● Exercise directions
Return, without pictures, the lines from the start of the data through the one that contains "import bmesh".

● Given information
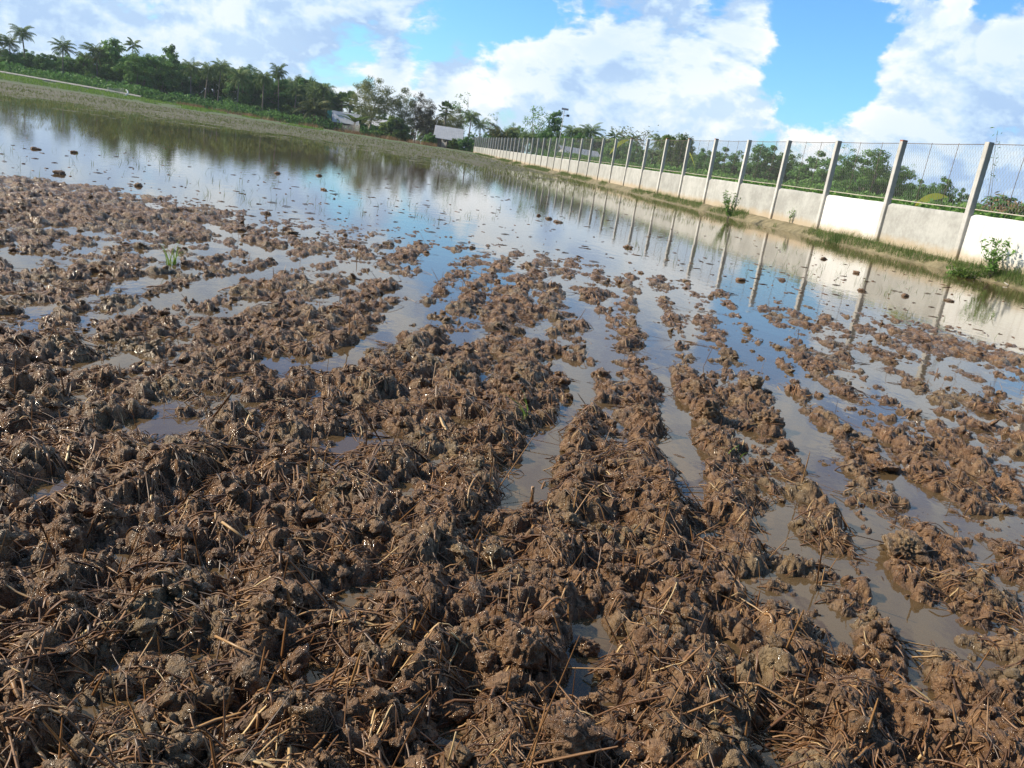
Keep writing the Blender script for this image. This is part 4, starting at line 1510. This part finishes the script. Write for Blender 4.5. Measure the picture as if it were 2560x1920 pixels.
def vn3(p, k):
    i = np.floor(p)
    f = p-i
    f = f*f*(3-2*f)
    r = 0
    for a in (0, 1):
        for b_ in (0, 1):
            for c in (0, 1):
                hsh = _hash(i[:, 0]+a, i[:, 1]+b_, int(k))
                hsh = _hash(np.floor(hsh*1e6), i[:, 2]+c, 3)
                r = r+hsh*np.abs(1-a-f[:, 0])*np.abs(1-b_-f[:, 1])*np.abs(1-c-f[:, 2])
    return r


import bmesh


def ico(sub):
    bm = bmesh.new()
    bmesh.ops.create_icosphere(bm, subdivisions=sub, radius=1)
    bm.verts.ensure_lookup_table()
    v = np.array([x.co[:] for x in bm.verts])
    f = np.array([[x.index for x in q.verts] for q in bm.faces])
    bm.free()
    return v, f


ICO = {3: ico(3), 4: ico(4), 5: ico(5)}


def clod_shape(sub, seed, flat=.75, rough=1.0):
    v, f = ICO[sub]
    rg = np.random.default_rng(seed)
    o = rg.uniform(0, 50, 3)
    d = v.copy()
    # flat broken faces
    r = np.ones(len(v))
    for k in range(7):
        n = rg.normal(size=3)
        n /= np.linalg.norm(n)
        h = rg.uniform(.55, .9)
        dt = v@n
        r = np.where(dt > 1e-3, np.minimum(r, h/np.maximum(dt, 1e-3)), r)
    r = r*(.72+.55*vn3(v*1.6+o, seed))
    lump = np.abs(vn3(v*3.6+o+9, seed+1)-.5)*2
    r = r*(1-.22*lump)+.30*(vn3(v*6.5+o, seed+2)-.5)+rough*(.26*(vn3(v*12+o, seed+3)-.5)+.15*(vn3(v*24+o, seed+4)-.5))
    d = v*r[:, None]*np.array([rg.uniform(.8, 1.3), rg.uniform(.8, 1.2), flat*rg.uniform(.8, 1.2)])
    return d, f


CL = {3: [clod_shape(3, 300+k) for k in range(24)], 4: [clod_shape(4, 400+k, .75, (.25, 1.0, .6)[k % 3]) for k in range(24)]}


def scatter_clods(n, r0, r1, sub, smin, smax, seed, need=.0, az=40):
    rg = np.random.default_rng(seed)
    a_ = np.radians(rg.uniform(-az, az, n))
    r_ = r0*(r1/r0)**rg.uniform(0, 1, n)
    x, y = r_*np.sin(a_), r_*np.cos(a_)
    z = height(x, y)
    keep = z > need+rg.normal(0, .012, n)
    x, y, z = x[keep], y[keep], z[keep]
    s = smin*(smax/smin)**(rg.uniform(0, 1, len(x))**1.8)
    V, F, nv = [], [], 0
    for k in range(len(x)):
        v, f = CL[sub][rg.integers(len(CL[sub]))]
        t = rg.uniform(0, 6.28)
        c_, s2 = math.cos(t), math.sin(t)
        tl = rg.normal(0, .35)
        vv = v*s[k]
        vv = np.c_[vv[:, 0]*c_-vv[:, 1]*s2, vv[:, 0]*s2+vv[:, 1]*c_, vv[:, 2]+vv[:, 0]*tl]
        V.append(vv+[x[k], y[k], z[k]+s[k]*.12])
        F.append(f+nv)
        nv += len(v)
    return np.vstack(V), np.vstack(F)


parts_ = [scatter_clods(2100, 1.2, 4.0, 4, .007, .036, 1, .012, 52), scatter_clods(4600, 1.4, 9.8, 3, .006, .030, 2, .0, 44),
          scatter_clods(4200, 4.0, 11.8, 3, .010, .034, 3, -.027, 44)]
V, F, nv = [], [], 0
for v, f in parts_:
    V.append(v)
    F.append(f+nv)
    nv += len(v)
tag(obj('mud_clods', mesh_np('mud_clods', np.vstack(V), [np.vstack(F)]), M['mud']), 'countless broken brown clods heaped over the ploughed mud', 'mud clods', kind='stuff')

# lone clods in the open water
lone = [(127, 376), (345, 430), (300, 402), (450, 500), (628, 505), (745, 508), (575, 462), (618, 494), (520, 498), (1163, 466), (1186, 473), (1205, 480),
        (1385, 590), (1600, 606), (1020, 536), (905, 528), (838, 530), (690, 380), (600, 375), (75, 322), (700, 410), (1480, 608), (1690, 606), (1780, 560), (1850, 590),
        (1860, 628), (1955, 640), (2050, 650), (1355, 535), (160, 330)]
for k, (a, bb) in enumerate(lone):
    p_ = at(a*D2P, bb*D2P, 0)
    r_ = math.hypot(p_[0], p_[1])
    v, f = CL[4][k % 20]
    o = obj('mud_clod', bpy.data.meshes.get('lone_clod_%d' % (k % 8)) or mesh_np('lone_clod_%d' % (k % 8), v, [f]), M['mud'], None, (p_[0], p_[1], .004))
    s = (2.6+3.6*ir.random())/811*r_
    s = min(s, .085)
    o.scale = (s, s*ir.uniform(.8, 1.2), s*.75)
    o.rotation_euler = (0, 0, ir.uniform(0, 6.28))
    tag(o, 'small dark mud clod standing alone in the open water beyond the ploughed rows', 'mud clod', 'lone clods in the open water')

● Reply
Keep writing the Blender script for this image. This is part 4, starting at line 1510. This part finishes the script. Write for Blender 4.5. Measure the picture as if it were 2560x1920 pixels.
def vn3(p, k):
    i = np.floor(p)
    f = p-i
    f = f*f*(3-2*f)
    r = 0
    for a in (0, 1):
        for b_ in (0, 1):
            for c in (0, 1):
                hsh = _hash(i[:, 0]+a, i[:, 1]+b_, int(k))
                hsh = _hash(np.floor(hsh*1e6), i[:, 2]+c, 3)
                r = r+hsh*np.abs(1-a-f[:, 0])*np.abs(1-b_-f[:, 1])*np.abs(1-c-f[:, 2])
    return r


import bmesh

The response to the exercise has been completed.